Menurut dia, listrik meningkatkan efisiensi biaya produksi dan produktivitas. Contohnya, ada petani bawang merah yang mengalihkan sumber energi pompanya dari bahan bakar minyak ke listrik. Mulanya dia mengeluarkan Rp 10 juta per per pekan untuk satu kali produksi bawang merah dan kini berkisar Rp 1 juta per pekan.
Dari sisi penyedia listrik, PLN memiliki program elektrifikasi pangan untuk memberikan akses listrik bagi aktivitas pertanian dan peternakan. Hingga saat ini, program itu telah menjangkau 217.818 pelaku usaha bidang agrokultur dengan total kapasitas listrik 3.445 mega VA. PLN juga mendampingi 4.170 penerima manfaat. Mereka tergabung dalam 133 unit usaha mikro dan kecil dengan total nilai Rp 9,9 miliar dan menyerap 1.565 tenaga kerja.
Tony menyebutkan, saat ini terdapat 1.781 orang yang berpotensi menjadi pelanggan baru program tersebut. ”Untuk memberikan subsidi tarif dasar listrik, kami tidak bisa karena hal itu merupakan kebijakan pemerintah. Namun, setiap ada nota kesepahaman dengan (anggota) Himpunan Bank Negara, kami meminta ada fasilitas pembiayaan dan kemudahan bagi para petani muda,” ujarnya.
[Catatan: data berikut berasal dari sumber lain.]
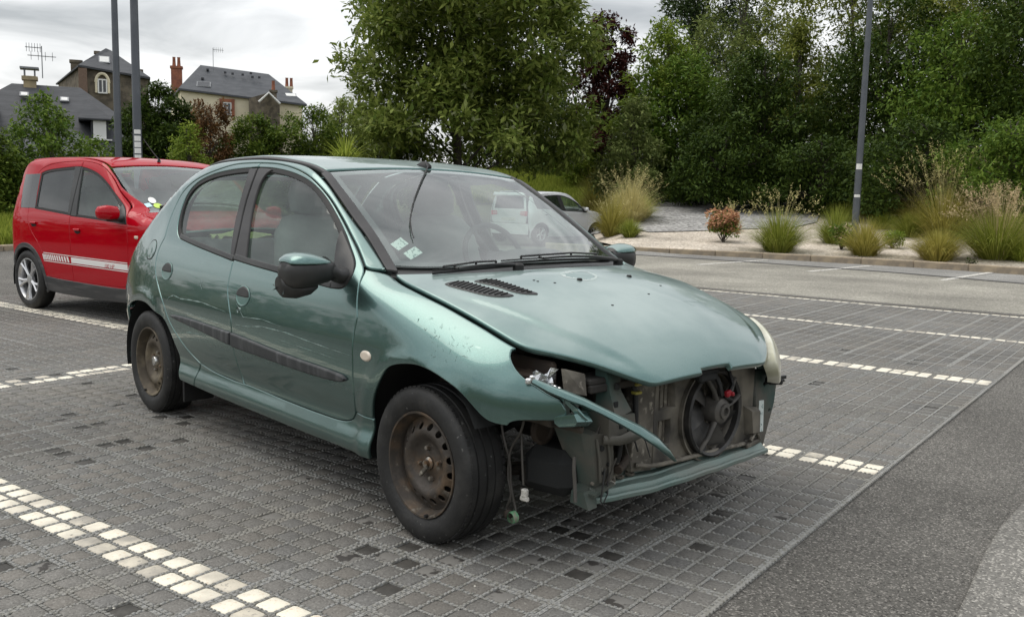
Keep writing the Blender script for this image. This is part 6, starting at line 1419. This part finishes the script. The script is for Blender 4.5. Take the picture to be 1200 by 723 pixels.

Sementara itu, Auzi menilai, pembiayaan jadi salah satu tantangan bagi petani mengakses listrik dan teknologi pertanian yang menyertainya. ”Misalnya, pembiayaan dapat bersifat hibah dari pemerintah untuk satu musim tanam. Ada juga yang lebih kontinu, yakni kemitraan dengan offtaker. Pihak offtaker ini memberi input produksi, lalu petani ’membayarnya’ lewat hasil panen yang dibeli offtaker,” katanya.
Selain pembiayaan, dia juga menggarisbawahi tantangan adopsi lainnya, yakni ketersediaan infrastruktur dasar, seperti listrik dan internet, serta kapasitas sumber daya manusia dalam memanfaatkannya. Produsen pangan perlu mendapatkan literasi teknologi dan finansial.